"Jestem dumna z powodu Sylwii, bo dała radę. Kiedyś biegłam też pierwszy raz po medal i wiem, że to jest strasznie ciężkie uczucie. Jestem z niej dumna, że walczyła dzisiaj jak nigdy" - powiedziała Justyna Kowalczyk, która w parze z Sylwią Jaśkowiec wywalczyła brązowy medal w sprincie drużynowym techniką dowolną w narciarskich mistrzostwach świata w Falun. Jak dodała biegaczka, obie zawodniczki "były dobrze przygotowane i zrobiły swoje".

REKLAMA

W tym sezonie Pucharu Świata tę konkurencję rozegrano tylko raz. W styczniu w estońskiej miejscowości Otepaeae Polki zajęły trzecie miejsce, ustępując jedynie Norweżkom i Szwedkom.

To było przede wszystkim nasze przetarcie, wspólny debiut "łyżwą" - powiedziała Jaśkowiec.

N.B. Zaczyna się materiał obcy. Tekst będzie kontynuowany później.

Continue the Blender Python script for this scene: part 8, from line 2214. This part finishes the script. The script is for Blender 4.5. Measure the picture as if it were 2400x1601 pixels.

Uwierzyłyśmy, że jesteśmy tam, gdzie być powinnyśmy. Wiedziałyśmy, że jesteśmy w stanie walczyć w Falun o medal. Byłyśmy dobrze przygotowane, byłyśmy w gronie faworytek i po prostu zrobiłyśmy swoje - dodała Kowalczyk. W Szwecji kolejność była taka sama.

Złoty i srebrny medal były praktycznie zarezerwowane przed zawodami, ale na brązowe krążki chętnych było wielu, m.in. Niemki, Finki - oceniła Jaśkowiec.

Polki były jednak bardzo blisko drugiego miejsca. Szwedka Stina Nilsson wyprzedziła Jaśkowiec tuż przed metą.

Zauważyłam ją dopiero jak mnie minęła. Wiedziałam, że ktoś mnie naciska. Nie zastanawiałam się jednak kto to, tylko parłam do przodu z całych sił. Przemknęła jednak obok jak burza - powiedziała blisko 29-letnia zawodniczka.

Polki od początku były w czołówce i na trzeciej zmianie stało się jasne, że będą w najlepszej czwórce razem z Norweżkami, Niemkami i Szwedkami.

Pierwsze były poza zasięgiem pozostałych, ale na piątej zmianie Justyna Kowalczyk w pięknym stylu objechała Niemkę i wyprowadziła sztafetę na drugie miejsce.

Sylwia Jaśkowiec "dociągnęła" na nim do ostatniej prostej - niestety, na finiszu okazała się minimalnie słabsza od gwiazdy gospodarzy, Stiny Nielsson.

Norweżki finał ukończyły w czasie 14.29,57. Drugie były reprezentantki gospodarzy Stina Nilsson i Ida Ingemarsdotter, które straciły do triumfatorek 8,17 s. Kowalczyk i Jaśkowiec minęły metę 0,31 s później.To pierwszy w historii polski medal MŚ w tej konkurencji.

"Ja się już medali nazdobywałam"

Siłą każdej dyscypliny jest to co zrobi drużyna. Zobaczycie, że sztafeta też będzie ładnie walczyć. Ja już się medali nazdobywałam. Cieszę się, że mogłam pomóc Sylwii, a dziewczyny w biegu łączonym mogły biec na moich nartach, które są świetnie wyselekcjonowane - podkreśliła Kowalczyk.

Narciarka z Kasiny Wielkiej na podium stała niemal na każdych ważnych zawodach od igrzysk Turyn 2006. Wyjątkiem były tylko rok później mistrzostwa świata w Sapporo. Jaśkowiec natomiast została trzecim sportowcem, po biathloniście Tomaszu Sikorze i Kowalczyk, którego do medalu MŚ doprowadził trener Aleksander Wierietielny.

Ten medal potwierdza, że jest to wielki człowiek, świetny fachowiec. Bardzo się cieszę, że dane mi było z nim współpracować. Ciężki, twardy i generalnie bardzo wymagający, ale jak widać praca z nim daje efekty. Bez trenera nie byłoby nas tutaj, a na pewno mnie - przyznała Jaśkowiec.

I pamiętaj kto o nas dba i robi nam owsiankę na śniadanie - wtrąciła Kowalczyk.